To calculate shrinkage, you can use the following formula:

Shrinkage = (Recorded Inventory Level - Actual Physical Inventory Count) / Recorded Inventory Level

To reduce shrinkage, you can provide training and awareness for your employees on how to handle and prevent theft and other retail crimes. Also, implementing robust security measures like investing in alarm systems and surveillance cameras will discourage many people from attempting to steal. 

Inventory Turnover

This metric evaluates how quickly inventory is sold and replenished, providing insights into inventory management and cash flow.  Tracking inventory turnover helps businesses optimize inventory levels, identify slow-moving or obsolete inventory, improve sales forecasting, assess product performance, optimize the supply chain, and support financial analysis.

To calculate inventory turnover you can use this formula:

Inventory Turnover = Cost of Goods Sold / Average Inventory Value

Want to increase inventory turnover?
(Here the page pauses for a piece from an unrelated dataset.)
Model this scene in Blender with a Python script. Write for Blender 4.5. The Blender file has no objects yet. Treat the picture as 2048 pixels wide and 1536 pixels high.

Here are a few tactics that can help:

  • Demand forecasting and planning
  • Just-in-Time (JIT) inventory management
  • Efficient supply chain management
  • Product assortment and SKU rationalization

Employee Productivity

Employee productivity helps assess workforce efficiency and staffing needs. There are two metrics that can show you the productivity of your workforce. Depending on what you wish to analyze you can calculate sales per employee or sales per labor hour. 

Here are the formulas for both of these metrics:

Sales per Employee = Total Sales Revenue / Number of Employees

Sales per Labor Hour = Total Sales Revenue / Total Labor Hours Worked

The first will show you how productive each employee is in a period of time. Sales per Labor hour will showcase the productivity of your whole workforce.

If you want to increase employee productivity you can: 

  • Provide regular training for employees
  • Offer benefits and incentives such as performance bonuses
  • Encourage work-life balance
  • Make sure your employees have a positive work environment

Keep an eye on the performance of your store

Numbers don’t lie, but you need to know how to collect data and compare it against benchmarks. Tracking and analyzing these metrics and KPIs will allow you to have a complete overview of the performance of your business and current growth opportunities.